Steuern, Konzessionsabgaben, Vertriebskosten. Wenn Stadtwerke ihre Kunden nur als Händler zwischen Strombörse und Steckdose versorgen, bleibt oft wenig Marge übrig. Wer keine eigenen Kraftwerke besitzt, muss sich daher alternative Ertragsquellen suchen. Etwa über reale Produkte. Dieses Ziel verfolgt auch der Schweriner Kommunalversorger Wemag AG. Das Konzept: Als Anbieter eines Kombipakets von Photovoltaiksystem und Batteriespeicher will die Wemag AG die energetische Unabhängigkeit ihrer Kunden unterstützen.
300 E-Bikes lieferten Idee
Auf der Suche nach dem passenden Produkt durchforstete das Unternehmen 2012 die Speicherangebote diverser Hersteller. Und stieß auf ein zunächst unlösbares Problem: „Die Systeme waren so teuer, dass wir nicht wussten, ob sie sich überhaupt jemals amortisieren würden“, sagt Raymond See, Leiter technische Produktentwicklung der Wemag AG.
300 Elektrofahrräder lieferten im Juli 2012 die zündende Idee. Die Wemag hatte sie für ein Forschungsprojekt vom Schweizer Hersteller Biketec angefordert.
Auf die Frage, was mit den Alt-Akkus passieren würde, antwortete Biketec, man könne sie einfach zurück in die Schweiz schicken. Dort würden ohnehin schon Zehntausende ausgediente E-Bike-Akkus des Radherstellers lagern. „Diese Altlasten haben noch 80 Prozent Speicherkapazität. Der ideale Rohstoff für einen PV-Speicher“, sagt See. Innerhalb von sechs Wochen baute die Wemag einen Prototyp, der die Leistung von 16 E-Bike-Akkus bündelt und damit – bei neuwertigen Akkus – fünf Kilowatt leistet.
Das System funktionierte und wurde schließlich unter dem Namen Reevolt als modularer Speicher mit dem Technologieunternehmen Hydyne weiterentwickelt. Ab November soll der Verkauf des Reevolt starten. 6.000 Euro kostet der Schrank ohne Akkus. Die nötigen E-Bike-Speicher können Kunden bei der Wemag mieten. Das kostet 27,50 Euro im Monat. Dafür bekommen sie eine garantierte Speicherkapazität von mindestens 2,5 Kilowatt – unterschreitet der Akkuverbund diese Gesamtleistung, werden die Akkus kostenlos getauscht.

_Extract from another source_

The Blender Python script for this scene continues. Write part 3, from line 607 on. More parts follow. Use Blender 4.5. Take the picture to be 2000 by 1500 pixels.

50 Prozent solarer Eigenverbrauch mit Speicher
„Mit einer optimierten Photovoltaikanlage kann man etwa ein Viertel des erzeugten Stroms selbst verbrauchen. Mit unserem Speicherkonzept steigt der Eigenverbrauchsanteil eines Haushalts leicht auf 50 Prozent“, sagt See. Das weiß er aus Erfahrung, denn eines der zehn Systeme aus der Nullserie hat der Wemag-Technologieleiter bei sich installiert – zusammen mit einer kleinen PV-Anlage. Die restlichen neun Geräte sind zu Testzwecken bei anderen Mitarbeitern installiert oder liegen zur Zertifizierung bei Cecert, einem Dienstleister auf dem Gebiet der Produktzulassung.
Die Wemag will den E-Bike-Speicher künftig als Ergänzung zu bestehenden PV-Anlagen anbieten oder im Komplettpaket mit einer Solaranlage, die zwischen 1,2 und vier Kilowatt leistet. Das sei eine ideale Größe, um den Speicher gut auszulasten und damit einen sehr hohen Anteil des erzeugten Solarstroms selbst zu verbrauchen.
Einige Hundert Systeme will der Kommunalversorger 2014 absetzen. Um ausreichenden Akkunachschub dafür macht er sich keine Sorgen. Allein 2012 produzierte Elektrofahrradhersteller Biketec 50.000 E-Bikes. Viele davon vermietet das Unternehmen und tauscht alle zwei Jahre die Akkus, wenn ihre Kapazität nicht mehr für ausgedehnte Radtouren genügt. „Nutzbar bleiben die Speicher für E-Bikes aber weiterhin – besonders im Reevolt“, sagt See: Wer selbst ein E-Bike besitzt, kann einfach einen Akku aus dem geladenen System herausnehmen und mit Rückenwind aus Sonnenstrom in die Pedale treten.